Tuesday

The buck never stops at the top

The FBI has blown the whistle on the Defense Department's military investigators by accusing them of abusive treatment of prisoners of war in Iraq and Guantanamo Bay, Cuba.

The FBI was especially outraged that the interrogators of suspected terrorists had posed as FBI agents.

Administration officials usually are pretty clubby folks who close ranks in times of trouble. But apparently, the FBI was not ready to take the fall for the Pentagon's atrocious treatment of some prisoners of war.

The International Committee of the Red Cross has labeled the Pentagon's behavior as "tantamount to torture."

The big question is why President Bush has tolerated inhumane treatment of detainees and why he has not ordered a full stop to this shaming of the United States.

He has to accept some of the blame for rejecting the Geneva Conventions on humane treatment of prisoners of war for so-called enemy combatants at Guantanamo Bay, site of a U.S. Navy base and the prison holding some 550 people from 40 different nations.

There are indications that prison guards and interrogators thought they were following orders from higher ups when they abused some detainees.

The FBI didn't complain publicly against the Department of Defense but a lawsuit by the American Civil Liberties Union has smoked out memos written by FBI agents about the treatment of the detainees.

The records claimed the FBI learned that Defense Secretary Donald Rumsfeld had approved the impersonation of the FBI.

An ACLU attorney said the methods adopted by the military were "illegal, immoral and counterproductive."

The documents showed that FBI agents were particularly upset with what they saw as physical and mental abuse of the detainees, including the sticking of lighted cigarettes in their ears, choking, beatings, temperature changes, hooding, the use of dogs and other forms of harassment.

One detainee was wrapped in an Israeli flag.

One of the agents complained that the military's aggressive interrogation was "beyond the bounds of standard FBI practice."

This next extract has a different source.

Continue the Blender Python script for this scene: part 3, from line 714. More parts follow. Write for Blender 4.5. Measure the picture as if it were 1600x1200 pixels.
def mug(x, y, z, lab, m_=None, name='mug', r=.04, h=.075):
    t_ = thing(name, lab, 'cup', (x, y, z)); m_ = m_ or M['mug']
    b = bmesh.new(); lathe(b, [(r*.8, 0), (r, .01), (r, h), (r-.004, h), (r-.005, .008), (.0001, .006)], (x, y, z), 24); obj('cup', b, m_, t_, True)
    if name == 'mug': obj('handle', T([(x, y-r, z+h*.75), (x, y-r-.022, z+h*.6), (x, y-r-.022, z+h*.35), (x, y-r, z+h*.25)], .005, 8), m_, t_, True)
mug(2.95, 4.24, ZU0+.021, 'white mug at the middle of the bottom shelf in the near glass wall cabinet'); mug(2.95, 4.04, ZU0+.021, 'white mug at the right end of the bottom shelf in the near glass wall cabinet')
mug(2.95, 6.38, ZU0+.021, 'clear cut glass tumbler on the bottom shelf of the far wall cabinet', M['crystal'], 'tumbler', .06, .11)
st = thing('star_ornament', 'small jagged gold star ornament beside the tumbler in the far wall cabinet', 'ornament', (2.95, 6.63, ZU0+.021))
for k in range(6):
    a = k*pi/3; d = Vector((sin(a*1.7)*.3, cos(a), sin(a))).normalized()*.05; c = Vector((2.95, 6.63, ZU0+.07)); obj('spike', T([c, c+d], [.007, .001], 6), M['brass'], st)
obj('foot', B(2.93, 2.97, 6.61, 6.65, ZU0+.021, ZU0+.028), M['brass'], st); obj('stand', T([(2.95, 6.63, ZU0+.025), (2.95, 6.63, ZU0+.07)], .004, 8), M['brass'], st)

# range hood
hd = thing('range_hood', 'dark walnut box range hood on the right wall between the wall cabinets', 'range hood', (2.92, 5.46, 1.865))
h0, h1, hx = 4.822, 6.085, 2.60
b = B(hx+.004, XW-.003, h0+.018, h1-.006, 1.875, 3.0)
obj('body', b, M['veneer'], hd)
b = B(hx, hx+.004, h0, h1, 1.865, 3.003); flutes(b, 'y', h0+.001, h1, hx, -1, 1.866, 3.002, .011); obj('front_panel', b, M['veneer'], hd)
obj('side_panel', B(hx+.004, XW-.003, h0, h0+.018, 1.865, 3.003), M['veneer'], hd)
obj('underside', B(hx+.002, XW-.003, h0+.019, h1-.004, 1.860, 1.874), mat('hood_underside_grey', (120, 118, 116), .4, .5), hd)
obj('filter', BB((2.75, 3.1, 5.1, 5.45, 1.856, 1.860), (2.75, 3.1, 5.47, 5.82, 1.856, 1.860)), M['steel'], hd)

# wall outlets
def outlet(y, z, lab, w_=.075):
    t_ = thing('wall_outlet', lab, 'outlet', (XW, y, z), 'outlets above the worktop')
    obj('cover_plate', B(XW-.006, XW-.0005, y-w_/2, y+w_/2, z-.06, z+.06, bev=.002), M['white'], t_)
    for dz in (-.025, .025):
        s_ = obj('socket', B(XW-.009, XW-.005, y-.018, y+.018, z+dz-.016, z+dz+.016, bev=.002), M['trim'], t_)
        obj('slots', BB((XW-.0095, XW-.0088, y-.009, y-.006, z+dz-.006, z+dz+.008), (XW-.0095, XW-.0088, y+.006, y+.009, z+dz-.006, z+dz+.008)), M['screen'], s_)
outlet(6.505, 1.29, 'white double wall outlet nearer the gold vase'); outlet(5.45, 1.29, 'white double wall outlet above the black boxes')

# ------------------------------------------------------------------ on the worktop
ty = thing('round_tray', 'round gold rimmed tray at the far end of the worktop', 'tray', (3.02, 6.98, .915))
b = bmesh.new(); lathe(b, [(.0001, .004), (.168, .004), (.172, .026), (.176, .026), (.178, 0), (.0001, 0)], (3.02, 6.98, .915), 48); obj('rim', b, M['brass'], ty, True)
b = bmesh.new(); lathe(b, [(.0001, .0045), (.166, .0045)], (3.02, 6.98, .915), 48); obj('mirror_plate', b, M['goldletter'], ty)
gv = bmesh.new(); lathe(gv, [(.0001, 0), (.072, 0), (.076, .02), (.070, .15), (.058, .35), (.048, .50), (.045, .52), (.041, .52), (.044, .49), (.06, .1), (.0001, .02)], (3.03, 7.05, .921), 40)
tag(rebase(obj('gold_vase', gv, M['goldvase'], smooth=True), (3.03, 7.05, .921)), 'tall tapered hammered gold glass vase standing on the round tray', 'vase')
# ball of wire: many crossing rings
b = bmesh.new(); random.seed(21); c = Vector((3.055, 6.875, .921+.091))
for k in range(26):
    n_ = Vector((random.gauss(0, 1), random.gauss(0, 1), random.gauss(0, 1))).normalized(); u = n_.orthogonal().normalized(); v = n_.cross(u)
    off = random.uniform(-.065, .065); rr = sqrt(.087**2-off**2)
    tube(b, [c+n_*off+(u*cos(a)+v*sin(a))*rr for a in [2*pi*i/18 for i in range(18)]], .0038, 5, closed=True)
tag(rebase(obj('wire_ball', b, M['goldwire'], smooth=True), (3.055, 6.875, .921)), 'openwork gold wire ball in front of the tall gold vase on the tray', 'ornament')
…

In Iraq, an agent observed "serious abuses of civilian detainees," including strangulation, beatings and other physical harm and humiliations.

One detainee was described as "almost unconscious on the floor, with a pile of hair next to him." The agent surmised that the prisoner "had apparently been literally pulling his own hair."

Another report said soldiers at Guantanamo spat upon a detainee and beat him when he tried to protect himself. At one point, the soldiers beating the prisoner "grabbed his head and beat it into the cell floor," knocking him unconscious, the report said.

Describing an assault on a detainee, an agent wrote: "If this detainee is ever released or his story made public," the Defense Department will not be held accountable and the FBI will be left "holding the bag."

The morbid accounts run counter to the administration's claim there has been no torture at the Guantanamo prison. It's incredible that the abuses continued even after the photos of the mistreatment of the Abu Ghraib prisoners shocked the world.

The administration has blamed free lancing by low-ranking reservists for the brutality. No top commander has been fingered for the disgrace.

This is an administration where the buck never stops at the top. Neither the Pentagon nor the White House acknowledges condoning such practices.

White House press secretary Scott McClellan told reporters last Tuesday that the president "expects that any allegations of abuse are taken seriously and fully investigated, and that corrective measures are taken to make sure that abuse does not occur again. That's what the president expects."

McClellan added the president has made it clear that, "We are a nation of laws and a nation of values, and we adhere to our laws and values."

He also said Bush feels that "people need to be held accountable and brought to justice if they're involved in wrongdoing" and that corrective measures are in place to prevent it from happening again.

American taxpayers have spent millions to improve the U.S. image in the Middle East and to win the hearts and minds of the Arab world, which opposed the U.S. invasion of Iraq.

But it will all be for naught unless the president makes an unequivocal statement that all prisoners and detainees we hold anywhere will be treated humanely in accordance with the Geneva Conventions and the standards of the Red Cross.